Para tratar de suavizar un poco las cosas, el procurador me ofreció poner a mi disposición una escolta que me protegiera de algún posible atentado, pero lo rechacé de plano. Mi razonamiento fue que si alguien pretendía hacerme algo, lo haría de todos modos, aun cuando trajera la protección de un montón de judiciales.
En cierta forma, yo siempre he tenido mis sospechas sobre los que me amenazaron de muerte en esa ocasión. Lo digo en plural, pues aunque la amenaza fue de un tipo de voz grave, lo más seguro es que había más participantes en ese juego perverso. Y es que por esas fechas escribí dos o tres veces sobre cierta familia que se caracteriza por tener entre sus integrantes a varios maricas.

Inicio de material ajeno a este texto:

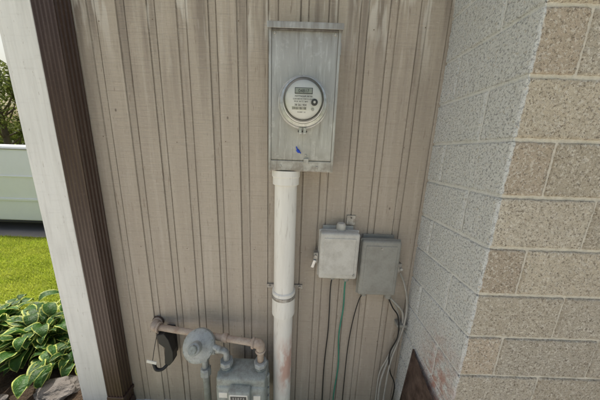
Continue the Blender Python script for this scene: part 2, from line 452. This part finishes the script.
# ---------------------------------------------------------------- utility boxes
b1=empty('telephone_interface_box')
def nid(par,x0,x1,z0,z1,y,mat):
    box('base',x0+.006,x1-.006,-.055,-.014,z0+.006,z1-.004,mat,par,.008,3)
    box('back_plate',x0+.02,x1-.02,-.0135,-.001,z0+.02,z1+.012,mat,par,.002)
    box('lid',x0,x1,y,-.040,z0,z1,mat,par,.014,4)
    box('lid_rim',x0-.004,x1+.004,-.056,-.046,z0-.004,z1+.003,mat,par,.004)
    box('lid_panel',x0+.022,x1-.022,y-.003,y+.004,z0+.028,z1-.028,mat,par,.003)
nid(b1,.117,.332,1.115,1.388,-.105,MBX1)
lathe('entry_gland',[(.026,0),(.026,.03),(.020,.042)],(.235,-.045,1.385),(0,0,1),MBX1,b1,24)
box('latch_plate',.088,.115,-.068,-.030,1.19,1.255,MG,b1,.003)
lathe('latch_screw',[(.009,0),(.009,.012)],(.098,-.066,1.235),(0,-1,0),MG,b1,6,False)
box('latch_tongue',.080,.098,-.078,-.060,1.165,1.215,MAL,b1,.003,rot=(0,.3,0))
lathe('lid_screw',[(.007,0),(.007,.003)],(.31,-.1055,1.145),(0,-1,0),MBX2,b1,12)
lathe('cable_gland',[(.018,0),(.018,.03),(.014,.035)],(.285,-.05,1.112),(0,0,-1),MBX2,b1,20)
lathe('cable_gland_2',[(.014,0),(.014,.025)],(.205,-.05,1.112),(0,0,-1),MBX2,b1,20)
b2=empty('cable_junction_box')
nid(b2,.353,.572,1.005,1.342,-.082,MBX2)
box('latch_plate',.577,.598,-.060,-.030,1.14,1.20,MG,b2,.003)
lathe('latch_screw',[(.008,0),(.008,.014)],(.592,-.058,1.17),(0,-1,0),MAL,b2,6,False)
lathe('lid_screw',[(.006,0),(.006,.003)],(.463,-.0850,1.30),(0,-1,0),MG,b2,12)
lathe('cable_gland',[(.02,0),(.02,.03)],(.545,-.045,1.002),(0,0,-1),MBX2,b2,20)
lathe('cable_gland_2',[(.014,0),(.014,.02)],(.40,-.045,1.002),(0,0,-1),MBX2,b2,20)
tg=empty('metal_tag')
box('plate',.272,.322,-.006,-.001,1.405,1.462,MG,tg,.001)
lathe('nail',[(.004,0),(.004,.003)],(.297,-.006,1.448),(0,-1,0),MLCDD,tg,10)

# ---------------------------------------------------------------- cables
gw=empty('ground_wire')
tube('wire',catmull([(.285,-.05,1.09),(.287,-.03,1.02),(.294,-.014,.86),(.281,-.012,.66),(.294,-.012,.42),(.280,-.012,.18),(.284,-.012,0)]),.0046,MGRN,gw,10)
bc=empty('black_cable')
tube('cable_a',catmull([(.205,-.05,1.09),(.204,-.02,1.0),(.210,-.010,.7),(.200,-.010,.4),(.205,-.010,0)]),.0036,MBLK,bc,10)
tube('cable_b',catmull([(.40,-.045,.985),(.385,-.02,.93),(.36,-.012,.75),(.345,-.012,.5),(.345,-.012,0)]),.0030,MBLK,bc,10)
gc=empty('coaxial_cable')
tube('cable_a',catmull([(.545,-.045,.98),(.60,-.045,.93),(.655,-.035,.86),(.668,-.03,.74),(.64,-.025,.60),(.60,-.03,.44),(.58,-.03,.28),(.59,-.03,0)]),.0065,MWC,gc,10)
tube('cable_b',catmull([(.595,-.02,1.15),(.640,-.03,1.06),(.676,-.03,.93),(.672,-.045,.80),(.655,-.04,.66),(.625,-.04,.50),(.615,-.04,.30),(.62,-.03,0)]),.0055,MWC,gc,10)
tube('cable_c',catmull([(.545,-.055,.98),(.58,-.055,.91),(.625,-.05,.84),(.64,-.05,.70),(.61,-.04,.56),(.63,-.04,.42),(.67,-.05,.3),(.66,-.03,0)]),.004,MBLK,gc,10)
tube('cable_d',catmull([(.555,-.035,.98),(.61,-.03,.90),(.650,-.02,.79),(.655,-.02,.66),(.60,-.03,.50),(.565,-.03,.36),(.57,-.03,0)]),.0045,MWC,gc,10)
box('cable_clip',.628,.690,-.05,-.001,.765,.782,MBX2,gc,.002)

# ---------------------------------------------------------------- gas meter assembly
gm=empty('gas_meter')
gx0,gx1,gy0,gy1=-.445,-.155,-.235,-.075
gxc=(gx0+gx1)/2
box('body_case',gx0,gx1,gy0,gy1,.20,.505,MGM,gm,.035,5)
box('case_flange',gx0-.010,gx1+.010,gy0+.070,gy0+.088,.19,.512,MGM,gm,.006)
box('top_casting',gx0+.004,gx1-.004,gy0+.012,gy1-.012,.482,.545,MGM,gm,.016,4)
for i,x in enumerate([gx0+.045,gx1-.045]):
    lathe('port_%d'%i,[(.033,0),(.033,.025),(.026,.028),(.026,.04)],(x,-.15,.535),(0,0,1),MGM,gm,32)
    lathe('union_nut_%d'%i,[(.036,0),(.038,.004),(.038,.026),(.034,.030)],(x,-.15,.565),(0,0,1),MRG,gm,8,False)
box('index_housing',gxc-.062,gxc+.062,gy0-.030,gy0+.03,.405,.505,MGM,gm,.010,3)
box('index_window',gxc-.050,gxc+.050,gy0-.034,gy0-.029,.418,.492,MLAB,gm,.002)
box('index_dark_strip',gxc-.044,gxc+.044,gy0-.0355,gy0-.0335,.462,.484,MLCDD,gm,.0005)
text('index_digits','5 2 0 7 3',gxc,gy0-.036,.466,.018,MLAB,gm)
for i in range(3):
    lathe('dial_%d'%i,[(.010,0),(.010,.001)],(gxc-.03+i*.03,gy0-.034,.440),(0,-1,0),MINK,gm,20)
    lathe('dial_face_%d'%i,[(.0085,0),(.0085,.0012)],(gxc-.03+i*.03,gy0-.0345,.440),(0,-1,0),MLAB,gm,20)
box('label',gxc-.12,gxc-.072,gy0-.0035,gy0+.002,.43,.465,MLAB,gm,.001)
box('badge',gxc+.075,gxc+.115,gy0-.0035,gy0+.002,.42,.45,MLAB,gm,.001)
for i in range(8):
    a=gx0+.0+(gx1-gx0)*i/7
    lathe('flange_bolt_%d'%i,[(.006,0),(.006,.010)],(a,gy0+.070,.509),(0,-1,0),MRG,gm,6,False)
for sx in (gx0-.006,gx1+.006):
    for k in range(4): lathe('side_bolt',[(.006,0),(.006,.010)],(sx,gy0+.07,.24+k*.06),(0,-1,0),MRG,gm,6,False)
px=gx1-.045
tube('outlet_pipe',fillet([(px,-.15,.58),(px,-.15,.712),(-.50,-.105,.712),(-.868,-.052,.712)],.035,6),.0185,MPIPE,gm,20)
def elbow(c,d1,d2,r=.0255,l=.04,mat=MPIPE):
    c=Vector(c);d1=Vector(d1).normalized();d2=Vector(d2).normalized()
    tube('elbow',fillet([c+d1*l,c,c+d2*l],.03,8),r,mat,gm,20)
    for d in (d1,d2): lathe('elbow_rim',[(r+.003,0),(r+.0045,.003),(r+.0045,.011),(r+.003,.013)],c+d*(l-.004),d,mat,gm,24)
elbow((px,-.15,.712),(0,0,-1),(-1,.12,0))
elbow((-.885,-.050,.712),(1,-.12,0),(0,1,0),.026,.036)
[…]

Por supuesto, el hecho de que esos tipos fueran maricas no era el origen de mis críticas, sino la afición de esos personajes a vivir pegados de las nóminas oficiales, aun cuando su trabajo y actitud dejara mucho que desear. Creo que la amenaza venía de parte del novio de alguno de esos puñales, pero en todo caso eso es algo inaceptable, pues yo no estaba metido en algún asunto pasional, dado que no soy afecto a la carne de puerco. Como quiera que sea, a esa amenaza de muerte le siguió una serie de llamadas telefónicas ofensivas, amenazantes y obscenas —las que duraron toda una semana—, mismas que buscaban amedrentarme, algo que no pudieron lograr.
Así, pues, recibir una amenaza de muerte hiela la sangre y paraliza el corazón. Es algo que no se lo deseo a nadie, pero en nuestra profesión es algo que nunca puede ser descartado en definitiva. Al final de cuentas, son gajes del oficio.
*Columna publicada el 24 de diciembre de 2005.